<<<<

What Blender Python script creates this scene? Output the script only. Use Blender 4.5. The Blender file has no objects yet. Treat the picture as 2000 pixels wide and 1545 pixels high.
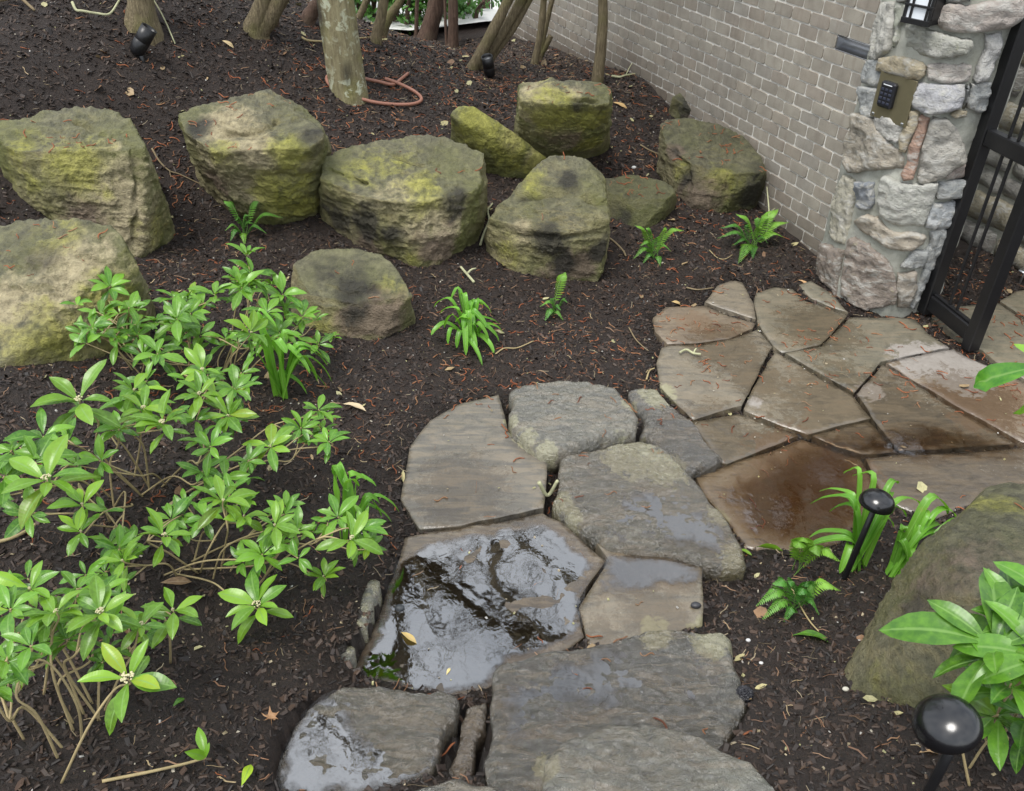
import bpy, bmesh, math, random
import numpy as np
from mathutils import Vector, Matrix, noise as mnoise
from mathutils.bvhtree import BVHTree
from mathutils.geometry import delaunay_2d_cdt
random.seed(7); RNG = np.random.default_rng(7)
sc = bpy.context.scene
COL = sc.collection
# ------------------------------------------------------------------ camera
F = 1655.58; CZ = 2.3
R = np.array([[0.9998163190, 0.0191658080, 0.0], [0.0110446675, -0.5761634903, 0.8172598411], [0.0156634452, -0.8171097260, -0.5762693400]])
cam = bpy.data.objects.new('camera', bpy.data.cameras.new('camera')); COL.objects.link(cam)
xa, ya, za = R @ [1, 0, 0], R @ [0, -1, 0], R @ [0, 0, -1]
cam.matrix_world = Matrix(((xa[0], ya[0], za[0], 0), (xa[1], ya[1], za[1], 0), (xa[2], ya[2], za[2], CZ), (0, 0, 0, 1)))
cam.data.sensor_width = 36; cam.data.lens = F / 2000 * 36; cam.data.clip_end = 400; cam.data.clip_start = .05
sc.camera = cam
# ------------------------------------------------------------------ light
w = bpy.data.worlds.new('World'); sc.world = w; w.use_nodes = True
nt = w.node_tree; nt.nodes.clear()
SUN_EL, SUN_AZ = math.radians(66), math.radians(-140)
sky = nt.nodes.new('ShaderNodeTexSky'); sky.sky_type = 'NISHITA'; sky.sun_disc = False
sky.sun_elevation = SUN_EL; sky.sun_rotation = SUN_AZ; sky.air_density = 1.0; sky.dust_density = 4.0; sky.ozone_density = 1.0
tc = nt.nodes.new('ShaderNodeTexCoord'); cn = nt.nodes.new('ShaderNodeTexNoise'); cn.inputs['Scale'].default_value = 3.0; cn.inputs['Detail'].default_value = 5
cr = nt.nodes.new('ShaderNodeValToRGB'); cr.color_ramp.elements[0].position = .3; cr.color_ramp.elements[0].color = (4.2, 4.7, 5.4, 1)
cr.color_ramp.elements[1].position = .75; cr.color_ramp.elements[1].color = (10.8, 11.0, 11.2, 1)
mx = nt.nodes.new('ShaderNodeMix'); mx.data_type = 'RGBA'; mx.inputs[0].default_value = .82
bg = nt.nodes.new('ShaderNodeBackground'); bg.inputs['Strength'].default_value = .105
wo = nt.nodes.new('ShaderNodeOutputWorld')
L = nt.links.new
L(tc.outputs['Generated'], cn.inputs['Vector']); L(cn.outputs['Fac'], cr.inputs['Fac'])
L(sky.outputs[0], mx.inputs[6]); L(cr.outputs[0], mx.inputs[7]); L(mx.outputs[2], bg.inputs['Color']); L(bg.outputs[0], wo.inputs[0])
sun = bpy.data.objects.new('sun', bpy.data.lights.new('sun', 'SUN')); COL.objects.link(sun)
sun.data.energy = 1.5; sun.data.angle = math.radians(24); sun.data.color = (1, .97, .92)
# sky rotation: direction towards the sun
sd = Vector((math.sin(SUN_AZ) * math.cos(SUN_EL), math.cos(SUN_AZ) * math.cos(SUN_EL), math.sin(SUN_EL)))
sun.rotation_euler = sd.to_track_quat('Z', 'Y').to_euler(); sun.location = sd * 30
sc.view_settings.view_transform = 'Standard'; sc.view_settings.look = 'None'; sc.view_settings.gamma = 1; sc.view_settings.use_curve_mapping = False
sc.view_settings.exposure = 1.06
sc.render.engine = 'CYCLES'; sc.cycles.max_bounces = 6; sc.cycles.transparent_max_bounces = 12
# ------------------------------------------------------------------ camera geometry helpers
def ray(u, v): return R @ np.array([(u - 1000) / F, (v - 772.5) / F, 1.0])
def atz(u, v, z):
    r = ray(u, v); k = (z - CZ) / r[2]; return np.array([r[0] * k, r[1] * k, z])
def proj(p):
    c = R.T @ (np.asarray(p, float) - [0, 0, CZ]); return np.array([c[0] / c[2] * F + 1000, c[1] / c[2] * F + 772.5])
# ------------------------------------------------------------------ noise
def _h(ix, iy, iz):
    n = (ix.astype(np.int64) * 374761393 + iy.astype(np.int64) * 668265263 + iz.astype(np.int64) * 2147483647) & 0xffffffff
    n = ((n ^ (n >> 13)) * 1274126177) & 0xffffffff
    n = ((n ^ (n >> 16)) * 2246822519) & 0xffffffff
    return ((n ^ (n >> 15)) & 0xffff) / 65535.0 * 2 - 1
def vn(p):
    p = np.asarray(p, float); i = np.floor(p).astype(np.int64); f = p - i; f = f * f * f * (f * (f * 6 - 15) + 10); r = 0
    for a in (0, 1):
        for b in (0, 1):
            for c in (0, 1):
                wgt = (f[:, 0] if a else 1 - f[:, 0]) * (f[:, 1] if b else 1 - f[:, 1]) * (f[:, 2] if c else 1 - f[:, 2])
                r = r + wgt * _h(i[:, 0] + a, i[:, 1] + b, i[:, 2] + c)
    return r
def fbm(p, o=4, ridge=False):
    p = np.asarray(p, float); s = 0; a = 1; t = 0
    for k in range(o):
        q = vn(p * 2 ** k + 17.3 * k)
        s = s + a * ((1 - 2 * np.abs(q)) if ridge else q); t += a; a *= .5
    return s / t
def p3(x, y, z=0.): return np.stack([x, y, np.zeros_like(x) + z], -1)
# ------------------------------------------------------------------ mesh helpers
def mesh(name, V, Fc, attrs=None, smooth=True, uv=None):
    me = bpy.data.meshes.new(name); V = np.asarray(V, np.float32)
    if isinstance(Fc, np.ndarray):
        n, k = Fc.shape
        me.vertices.add(len(V)); me.vertices.foreach_set('co', V.ravel())
        me.loops.add(n * k); me.loops.foreach_set('vertex_index', Fc.astype(np.int32).ravel())
        me.polygons.add(n); me.polygons.foreach_set('loop_start', np.arange(0, n * k, k, dtype=np.int32))
        me.update(calc_edges=True)
    else:
        me.from_pydata([tuple(v) for v in V.tolist()], [], Fc)
    me.polygons.foreach_set('use_smooth', np.full(len(me.polygons), smooth))
    for k, a in (attrs or {}).items():
        a = np.asarray(a, np.float32)
        if a.ndim == 1:
            at = me.attributes.new(k, 'FLOAT', 'POINT'); at.data.foreach_set('value', a)
        else:
            at = me.attributes.new(k, 'FLOAT_COLOR', 'POINT'); at.data.foreach_set('color', a.ravel())
    if uv is not None:
        ul = me.uv_layers.new(name='UVMap'); li = np.empty(len(me.loops), np.int32); me.loops.foreach_get('vertex_index', li)
        ul.data.foreach_set('uv', np.asarray(uv, np.float32)[li].ravel())
    return me
def obj(name, me, mat=None, parent=None, loc=None, color=None):
    o = bpy.data.objects.new(name, me); COL.objects.link(o)
    if mat is not None and not me.materials: me.materials.append(mat)
    if parent is not None: o.parent = parent
    if loc is not None: o.location = loc
    if color is not None: o.color = (*color, 1) if len(color) == 3 else color
    return o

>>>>

Your instructions >> Your copy of the data above should match it exactly, except that pictures are left out.

Result for this exercise >>
What Blender Python script creates this scene? Output the script only. Use Blender 4.5. The Blender file has no objects yet. Treat the picture as 2000 pixels wide and 1545 pixels high.
import bpy, bmesh, math, random
import numpy as np
from mathutils import Vector, Matrix, noise as mnoise
from mathutils.bvhtree import BVHTree
from mathutils.geometry import delaunay_2d_cdt
random.seed(7); RNG = np.random.default_rng(7)
sc = bpy.context.scene
COL = sc.collection
# ------------------------------------------------------------------ camera
F = 1655.58; CZ = 2.3
R = np.array([[0.9998163190, 0.0191658080, 0.0], [0.0110446675, -0.5761634903, 0.8172598411], [0.0156634452, -0.8171097260, -0.5762693400]])
cam = bpy.data.objects.new('camera', bpy.data.cameras.new('camera')); COL.objects.link(cam)
xa, ya, za = R @ [1, 0, 0], R @ [0, -1, 0], R @ [0, 0, -1]
cam.matrix_world = Matrix(((xa[0], ya[0], za[0], 0), (xa[1], ya[1], za[1], 0), (xa[2], ya[2], za[2], CZ), (0, 0, 0, 1)))
cam.data.sensor_width = 36; cam.data.lens = F / 2000 * 36; cam.data.clip_end = 400; cam.data.clip_start = .05
sc.camera = cam
# ------------------------------------------------------------------ light
w = bpy.data.worlds.new('World'); sc.world = w; w.use_nodes = True
nt = w.node_tree; nt.nodes.clear()
SUN_EL, SUN_AZ = math.radians(66), math.radians(-140)
sky = nt.nodes.new('ShaderNodeTexSky'); sky.sky_type = 'NISHITA'; sky.sun_disc = False
sky.sun_elevation = SUN_EL; sky.sun_rotation = SUN_AZ; sky.air_density = 1.0; sky.dust_density = 4.0; sky.ozone_density = 1.0
tc = nt.nodes.new('ShaderNodeTexCoord'); cn = nt.nodes.new('ShaderNodeTexNoise'); cn.inputs['Scale'].default_value = 3.0; cn.inputs['Detail'].default_value = 5
cr = nt.nodes.new('ShaderNodeValToRGB'); cr.color_ramp.elements[0].position = .3; cr.color_ramp.elements[0].color = (4.2, 4.7, 5.4, 1)
cr.color_ramp.elements[1].position = .75; cr.color_ramp.elements[1].color = (10.8, 11.0, 11.2, 1)
mx = nt.nodes.new('ShaderNodeMix'); mx.data_type = 'RGBA'; mx.inputs[0].default_value = .82
bg = nt.nodes.new('ShaderNodeBackground'); bg.inputs['Strength'].default_value = .105
wo = nt.nodes.new('ShaderNodeOutputWorld')
L = nt.links.new
L(tc.outputs['Generated'], cn.inputs['Vector']); L(cn.outputs['Fac'], cr.inputs['Fac'])
L(sky.outputs[0], mx.inputs[6]); L(cr.outputs[0], mx.inputs[7]); L(mx.outputs[2], bg.inputs['Color']); L(bg.outputs[0], wo.inputs[0])
sun = bpy.data.objects.new('sun', bpy.data.lights.new('sun', 'SUN')); COL.objects.link(sun)
sun.data.energy = 1.5; sun.data.angle = math.radians(24); sun.data.color = (1, .97, .92)
# sky rotation: direction towards the sun
sd = Vector((math.sin(SUN_AZ) * math.cos(SUN_EL), math.cos(SUN_AZ) * math.cos(SUN_EL), math.sin(SUN_EL)))
sun.rotation_euler = sd.to_track_quat('Z', 'Y').to_euler(); sun.location = sd * 30
sc.view_settings.view_transform = 'Standard'; sc.view_settings.look = 'None'; sc.view_settings.gamma = 1; sc.view_settings.use_curve_mapping = False
sc.view_settings.exposure = 1.06
sc.render.engine = 'CYCLES'; sc.cycles.max_bounces = 6; sc.cycles.transparent_max_bounces = 12
# ------------------------------------------------------------------ camera geometry helpers
def ray(u, v): return R @ np.array([(u - 1000) / F, (v - 772.5) / F, 1.0])
def atz(u, v, z):
    r = ray(u, v); k = (z - CZ) / r[2]; return np.array([r[0] * k, r[1] * k, z])
def proj(p):
    c = R.T @ (np.asarray(p, float) - [0, 0, CZ]); return np.array([c[0] / c[2] * F + 1000, c[1] / c[2] * F + 772.5])
# ------------------------------------------------------------------ noise
def _h(ix, iy, iz):
    n = (ix.astype(np.int64) * 374761393 + iy.astype(np.int64) * 668265263 + iz.astype(np.int64) * 2147483647) & 0xffffffff
    n = ((n ^ (n >> 13)) * 1274126177) & 0xffffffff
    n = ((n ^ (n >> 16)) * 2246822519) & 0xffffffff
    return ((n ^ (n >> 15)) & 0xffff) / 65535.0 * 2 - 1
def vn(p):
    p = np.asarray(p, float); i = np.floor(p).astype(np.int64); f = p - i; f = f * f * f * (f * (f * 6 - 15) + 10); r = 0
    for a in (0, 1):
        for b in (0, 1):
            for c in (0, 1):
                wgt = (f[:, 0] if a else 1 - f[:, 0]) * (f[:, 1] if b else 1 - f[:, 1]) * (f[:, 2] if c else 1 - f[:, 2])
                r = r + wgt * _h(i[:, 0] + a, i[:, 1] + b, i[:, 2] + c)
    return r
def fbm(p, o=4, ridge=False):
    p = np.asarray(p, float); s = 0; a = 1; t = 0
    for k in range(o):
        q = vn(p * 2 ** k + 17.3 * k)
        s = s + a * ((1 - 2 * np.abs(q)) if ridge else q); t += a; a *= .5
    return s / t
def p3(x, y, z=0.): return np.stack([x, y, np.zeros_like(x) + z], -1)
# ------------------------------------------------------------------ mesh helpers
def mesh(name, V, Fc, attrs=None, smooth=True, uv=None):
    me = bpy.data.meshes.new(name); V = np.asarray(V, np.float32)
    if isinstance(Fc, np.ndarray):
        n, k = Fc.shape
        me.vertices.add(len(V)); me.vertices.foreach_set('co', V.ravel())
        me.loops.add(n * k); me.loops.foreach_set('vertex_index', Fc.astype(np.int32).ravel())
        me.polygons.add(n); me.polygons.foreach_set('loop_start', np.arange(0, n * k, k, dtype=np.int32))
        me.update(calc_edges=True)
    else:
        me.from_pydata([tuple(v) for v in V.tolist()], [], Fc)
    me.polygons.foreach_set('use_smooth', np.full(len(me.polygons), smooth))
    for k, a in (attrs or {}).items():
        a = np.asarray(a, np.float32)
        if a.ndim == 1:
            at = me.attributes.new(k, 'FLOAT', 'POINT'); at.data.foreach_set('value', a)
        else:
            at = me.attributes.new(k, 'FLOAT_COLOR', 'POINT'); at.data.foreach_set('color', a.ravel())
    if uv is not None:
        ul = me.uv_layers.new(name='UVMap'); li = np.empty(len(me.loops), np.int32); me.loops.foreach_get('vertex_index', li)
        ul.data.foreach_set('uv', np.asarray(uv, np.float32)[li].ravel())
    return me
def obj(name, me, mat=None, parent=None, loc=None, color=None):
    o = bpy.data.objects.new(name, me); COL.objects.link(o)
    if mat is not None and not me.materials: me.materials.append(mat)
    if parent is not None: o.parent = parent
    if loc is not None: o.location = loc
    if color is not None: o.color = (*color, 1) if len(color) == 3 else color
    return o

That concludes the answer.